Goal: The data below needs to be returned exactly, line for line.

## BEGIN

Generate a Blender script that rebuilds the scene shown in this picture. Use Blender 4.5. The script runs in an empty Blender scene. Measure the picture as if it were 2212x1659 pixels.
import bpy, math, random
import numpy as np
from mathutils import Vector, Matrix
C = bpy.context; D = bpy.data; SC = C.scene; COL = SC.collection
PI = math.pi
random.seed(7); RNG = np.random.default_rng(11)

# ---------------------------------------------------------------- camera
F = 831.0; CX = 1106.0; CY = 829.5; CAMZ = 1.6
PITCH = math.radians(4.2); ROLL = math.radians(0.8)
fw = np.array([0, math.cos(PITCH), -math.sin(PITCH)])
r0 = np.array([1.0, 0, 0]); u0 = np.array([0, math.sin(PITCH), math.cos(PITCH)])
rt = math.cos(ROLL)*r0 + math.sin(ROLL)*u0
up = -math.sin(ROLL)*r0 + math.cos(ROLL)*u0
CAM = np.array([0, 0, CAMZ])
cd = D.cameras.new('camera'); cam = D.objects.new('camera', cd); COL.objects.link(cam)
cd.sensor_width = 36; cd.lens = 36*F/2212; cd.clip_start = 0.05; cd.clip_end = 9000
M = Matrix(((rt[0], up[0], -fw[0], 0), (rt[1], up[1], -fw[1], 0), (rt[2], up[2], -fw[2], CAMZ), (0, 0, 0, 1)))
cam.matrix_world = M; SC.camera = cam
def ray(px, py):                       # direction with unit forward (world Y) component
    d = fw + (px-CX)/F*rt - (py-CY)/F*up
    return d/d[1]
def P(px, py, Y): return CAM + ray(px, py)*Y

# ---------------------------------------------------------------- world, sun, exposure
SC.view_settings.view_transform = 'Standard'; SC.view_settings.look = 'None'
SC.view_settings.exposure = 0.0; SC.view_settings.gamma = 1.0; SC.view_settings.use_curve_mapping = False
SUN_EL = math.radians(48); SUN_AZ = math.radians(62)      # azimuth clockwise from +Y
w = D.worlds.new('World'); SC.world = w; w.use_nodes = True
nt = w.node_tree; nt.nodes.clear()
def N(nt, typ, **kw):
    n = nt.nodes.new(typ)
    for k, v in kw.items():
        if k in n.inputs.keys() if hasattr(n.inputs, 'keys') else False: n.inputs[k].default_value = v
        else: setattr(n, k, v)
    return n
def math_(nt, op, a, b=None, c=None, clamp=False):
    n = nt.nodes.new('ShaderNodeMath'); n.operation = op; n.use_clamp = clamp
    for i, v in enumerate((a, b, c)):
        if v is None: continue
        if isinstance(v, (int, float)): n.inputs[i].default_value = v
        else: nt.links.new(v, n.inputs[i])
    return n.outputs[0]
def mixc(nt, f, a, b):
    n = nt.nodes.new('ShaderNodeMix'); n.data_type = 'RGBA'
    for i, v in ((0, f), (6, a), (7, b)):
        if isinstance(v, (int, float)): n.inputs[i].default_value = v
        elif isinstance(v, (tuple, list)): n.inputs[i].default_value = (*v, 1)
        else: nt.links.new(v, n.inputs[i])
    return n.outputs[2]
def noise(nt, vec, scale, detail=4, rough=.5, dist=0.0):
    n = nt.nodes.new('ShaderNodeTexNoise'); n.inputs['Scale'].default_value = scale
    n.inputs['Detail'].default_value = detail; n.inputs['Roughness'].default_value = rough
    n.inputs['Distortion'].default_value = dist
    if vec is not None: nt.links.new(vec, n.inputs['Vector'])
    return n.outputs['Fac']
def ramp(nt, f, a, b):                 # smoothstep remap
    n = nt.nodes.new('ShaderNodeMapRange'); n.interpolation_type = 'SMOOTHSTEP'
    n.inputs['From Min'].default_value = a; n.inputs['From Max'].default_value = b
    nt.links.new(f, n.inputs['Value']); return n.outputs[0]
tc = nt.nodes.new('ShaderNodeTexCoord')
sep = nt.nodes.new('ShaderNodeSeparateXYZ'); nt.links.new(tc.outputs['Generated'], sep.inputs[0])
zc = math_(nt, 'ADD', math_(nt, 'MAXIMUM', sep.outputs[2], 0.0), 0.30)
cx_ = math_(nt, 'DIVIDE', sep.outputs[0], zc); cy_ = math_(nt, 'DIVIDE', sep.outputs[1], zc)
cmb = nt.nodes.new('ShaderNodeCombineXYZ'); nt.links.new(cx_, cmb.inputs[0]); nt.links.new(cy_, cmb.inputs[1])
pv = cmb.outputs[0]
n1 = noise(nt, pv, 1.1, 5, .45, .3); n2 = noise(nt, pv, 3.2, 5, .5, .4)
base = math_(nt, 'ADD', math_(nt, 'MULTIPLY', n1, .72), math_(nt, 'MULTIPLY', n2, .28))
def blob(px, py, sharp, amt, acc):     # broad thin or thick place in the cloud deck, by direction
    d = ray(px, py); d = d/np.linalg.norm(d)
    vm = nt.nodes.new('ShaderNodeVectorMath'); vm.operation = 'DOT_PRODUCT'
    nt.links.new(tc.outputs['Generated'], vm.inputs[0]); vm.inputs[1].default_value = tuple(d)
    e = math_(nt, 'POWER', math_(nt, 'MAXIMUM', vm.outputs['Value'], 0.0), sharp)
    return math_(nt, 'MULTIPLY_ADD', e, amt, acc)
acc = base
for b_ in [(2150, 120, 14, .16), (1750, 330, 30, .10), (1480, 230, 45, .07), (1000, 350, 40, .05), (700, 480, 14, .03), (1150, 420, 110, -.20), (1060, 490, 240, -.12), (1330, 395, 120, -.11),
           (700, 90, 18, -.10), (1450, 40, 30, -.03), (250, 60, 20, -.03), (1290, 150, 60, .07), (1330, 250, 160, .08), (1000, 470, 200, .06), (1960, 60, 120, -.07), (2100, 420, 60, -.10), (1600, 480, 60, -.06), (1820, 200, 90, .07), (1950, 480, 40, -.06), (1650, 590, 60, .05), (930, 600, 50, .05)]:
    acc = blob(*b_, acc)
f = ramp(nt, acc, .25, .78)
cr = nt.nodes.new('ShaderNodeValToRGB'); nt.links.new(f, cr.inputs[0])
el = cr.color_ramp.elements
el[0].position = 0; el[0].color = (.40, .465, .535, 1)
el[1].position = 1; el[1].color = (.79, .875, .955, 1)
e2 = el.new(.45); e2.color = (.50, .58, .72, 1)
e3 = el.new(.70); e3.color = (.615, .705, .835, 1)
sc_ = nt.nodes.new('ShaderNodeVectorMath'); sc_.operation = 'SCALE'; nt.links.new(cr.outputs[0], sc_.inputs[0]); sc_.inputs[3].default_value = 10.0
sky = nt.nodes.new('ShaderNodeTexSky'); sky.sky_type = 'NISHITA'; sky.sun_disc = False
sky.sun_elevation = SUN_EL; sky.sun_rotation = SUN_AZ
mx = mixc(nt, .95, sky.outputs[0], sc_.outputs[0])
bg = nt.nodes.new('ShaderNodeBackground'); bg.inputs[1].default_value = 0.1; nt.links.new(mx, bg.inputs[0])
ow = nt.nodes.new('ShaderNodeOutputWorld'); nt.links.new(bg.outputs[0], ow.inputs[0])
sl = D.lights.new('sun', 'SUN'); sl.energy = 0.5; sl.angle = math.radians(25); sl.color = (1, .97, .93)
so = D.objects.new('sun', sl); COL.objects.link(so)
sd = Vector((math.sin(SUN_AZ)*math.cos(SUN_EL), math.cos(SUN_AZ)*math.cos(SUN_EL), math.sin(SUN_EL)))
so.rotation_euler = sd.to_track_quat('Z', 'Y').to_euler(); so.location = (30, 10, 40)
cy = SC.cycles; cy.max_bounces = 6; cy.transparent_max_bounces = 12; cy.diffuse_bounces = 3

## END

The result:
Generate a Blender script that rebuilds the scene shown in this picture. Use Blender 4.5. The script runs in an empty Blender scene. Measure the picture as if it were 2212x1659 pixels.
import bpy, math, random
import numpy as np
from mathutils import Vector, Matrix
C = bpy.context; D = bpy.data; SC = C.scene; COL = SC.collection
PI = math.pi
random.seed(7); RNG = np.random.default_rng(11)

# ---------------------------------------------------------------- camera
F = 831.0; CX = 1106.0; CY = 829.5; CAMZ = 1.6
PITCH = math.radians(4.2); ROLL = math.radians(0.8)
fw = np.array([0, math.cos(PITCH), -math.sin(PITCH)])
r0 = np.array([1.0, 0, 0]); u0 = np.array([0, math.sin(PITCH), math.cos(PITCH)])
rt = math.cos(ROLL)*r0 + math.sin(ROLL)*u0
up = -math.sin(ROLL)*r0 + math.cos(ROLL)*u0
CAM = np.array([0, 0, CAMZ])
cd = D.cameras.new('camera'); cam = D.objects.new('camera', cd); COL.objects.link(cam)
cd.sensor_width = 36; cd.lens = 36*F/2212; cd.clip_start = 0.05; cd.clip_end = 9000
M = Matrix(((rt[0], up[0], -fw[0], 0), (rt[1], up[1], -fw[1], 0), (rt[2], up[2], -fw[2], CAMZ), (0, 0, 0, 1)))
cam.matrix_world = M; SC.camera = cam
def ray(px, py):                       # direction with unit forward (world Y) component
    d = fw + (px-CX)/F*rt - (py-CY)/F*up
    return d/d[1]
def P(px, py, Y): return CAM + ray(px, py)*Y

# ---------------------------------------------------------------- world, sun, exposure
SC.view_settings.view_transform = 'Standard'; SC.view_settings.look = 'None'
SC.view_settings.exposure = 0.0; SC.view_settings.gamma = 1.0; SC.view_settings.use_curve_mapping = False
SUN_EL = math.radians(48); SUN_AZ = math.radians(62)      # azimuth clockwise from +Y
w = D.worlds.new('World'); SC.world = w; w.use_nodes = True
nt = w.node_tree; nt.nodes.clear()
def N(nt, typ, **kw):
    n = nt.nodes.new(typ)
    for k, v in kw.items():
        if k in n.inputs.keys() if hasattr(n.inputs, 'keys') else False: n.inputs[k].default_value = v
        else: setattr(n, k, v)
    return n
def math_(nt, op, a, b=None, c=None, clamp=False):
    n = nt.nodes.new('ShaderNodeMath'); n.operation = op; n.use_clamp = clamp
    for i, v in enumerate((a, b, c)):
        if v is None: continue
        if isinstance(v, (int, float)): n.inputs[i].default_value = v
        else: nt.links.new(v, n.inputs[i])
    return n.outputs[0]
def mixc(nt, f, a, b):
    n = nt.nodes.new('ShaderNodeMix'); n.data_type = 'RGBA'
    for i, v in ((0, f), (6, a), (7, b)):
        if isinstance(v, (int, float)): n.inputs[i].default_value = v
        elif isinstance(v, (tuple, list)): n.inputs[i].default_value = (*v, 1)
        else: nt.links.new(v, n.inputs[i])
    return n.outputs[2]
def noise(nt, vec, scale, detail=4, rough=.5, dist=0.0):
    n = nt.nodes.new('ShaderNodeTexNoise'); n.inputs['Scale'].default_value = scale
    n.inputs['Detail'].default_value = detail; n.inputs['Roughness'].default_value = rough
    n.inputs['Distortion'].default_value = dist
    if vec is not None: nt.links.new(vec, n.inputs['Vector'])
    return n.outputs['Fac']
def ramp(nt, f, a, b):                 # smoothstep remap
    n = nt.nodes.new('ShaderNodeMapRange'); n.interpolation_type = 'SMOOTHSTEP'
    n.inputs['From Min'].default_value = a; n.inputs['From Max'].default_value = b
    nt.links.new(f, n.inputs['Value']); return n.outputs[0]
tc = nt.nodes.new('ShaderNodeTexCoord')
sep = nt.nodes.new('ShaderNodeSeparateXYZ'); nt.links.new(tc.outputs['Generated'], sep.inputs[0])
zc = math_(nt, 'ADD', math_(nt, 'MAXIMUM', sep.outputs[2], 0.0), 0.30)
cx_ = math_(nt, 'DIVIDE', sep.outputs[0], zc); cy_ = math_(nt, 'DIVIDE', sep.outputs[1], zc)
cmb = nt.nodes.new('ShaderNodeCombineXYZ'); nt.links.new(cx_, cmb.inputs[0]); nt.links.new(cy_, cmb.inputs[1])
pv = cmb.outputs[0]
n1 = noise(nt, pv, 1.1, 5, .45, .3); n2 = noise(nt, pv, 3.2, 5, .5, .4)
base = math_(nt, 'ADD', math_(nt, 'MULTIPLY', n1, .72), math_(nt, 'MULTIPLY', n2, .28))
def blob(px, py, sharp, amt, acc):     # broad thin or thick place in the cloud deck, by direction
    d = ray(px, py); d = d/np.linalg.norm(d)
    vm = nt.nodes.new('ShaderNodeVectorMath'); vm.operation = 'DOT_PRODUCT'
    nt.links.new(tc.outputs['Generated'], vm.inputs[0]); vm.inputs[1].default_value = tuple(d)
    e = math_(nt, 'POWER', math_(nt, 'MAXIMUM', vm.outputs['Value'], 0.0), sharp)
    return math_(nt, 'MULTIPLY_ADD', e, amt, acc)
acc = base
for b_ in [(2150, 120, 14, .16), (1750, 330, 30, .10), (1480, 230, 45, .07), (1000, 350, 40, .05), (700, 480, 14, .03), (1150, 420, 110, -.20), (1060, 490, 240, -.12), (1330, 395, 120, -.11),
           (700, 90, 18, -.10), (1450, 40, 30, -.03), (250, 60, 20, -.03), (1290, 150, 60, .07), (1330, 250, 160, .08), (1000, 470, 200, .06), (1960, 60, 120, -.07), (2100, 420, 60, -.10), (1600, 480, 60, -.06), (1820, 200, 90, .07), (1950, 480, 40, -.06), (1650, 590, 60, .05), (930, 600, 50, .05)]:
    acc = blob(*b_, acc)
f = ramp(nt, acc, .25, .78)
cr = nt.nodes.new('ShaderNodeValToRGB'); nt.links.new(f, cr.inputs[0])
el = cr.color_ramp.elements
el[0].position = 0; el[0].color = (.40, .465, .535, 1)
el[1].position = 1; el[1].color = (.79, .875, .955, 1)
e2 = el.new(.45); e2.color = (.50, .58, .72, 1)
e3 = el.new(.70); e3.color = (.615, .705, .835, 1)
sc_ = nt.nodes.new('ShaderNodeVectorMath'); sc_.operation = 'SCALE'; nt.links.new(cr.outputs[0], sc_.inputs[0]); sc_.inputs[3].default_value = 10.0
sky = nt.nodes.new('ShaderNodeTexSky'); sky.sky_type = 'NISHITA'; sky.sun_disc = False
sky.sun_elevation = SUN_EL; sky.sun_rotation = SUN_AZ
mx = mixc(nt, .95, sky.outputs[0], sc_.outputs[0])
bg = nt.nodes.new('ShaderNodeBackground'); bg.inputs[1].default_value = 0.1; nt.links.new(mx, bg.inputs[0])
ow = nt.nodes.new('ShaderNodeOutputWorld'); nt.links.new(bg.outputs[0], ow.inputs[0])
sl = D.lights.new('sun', 'SUN'); sl.energy = 0.5; sl.angle = math.radians(25); sl.color = (1, .97, .93)
so = D.objects.new('sun', sl); COL.objects.link(so)
sd = Vector((math.sin(SUN_AZ)*math.cos(SUN_EL), math.cos(SUN_AZ)*math.cos(SUN_EL), math.sin(SUN_EL)))
so.rotation_euler = sd.to_track_quat('Z', 'Y').to_euler(); so.location = (30, 10, 40)
cy = SC.cycles; cy.max_bounces = 6; cy.transparent_max_bounces = 12; cy.diffuse_bounces = 3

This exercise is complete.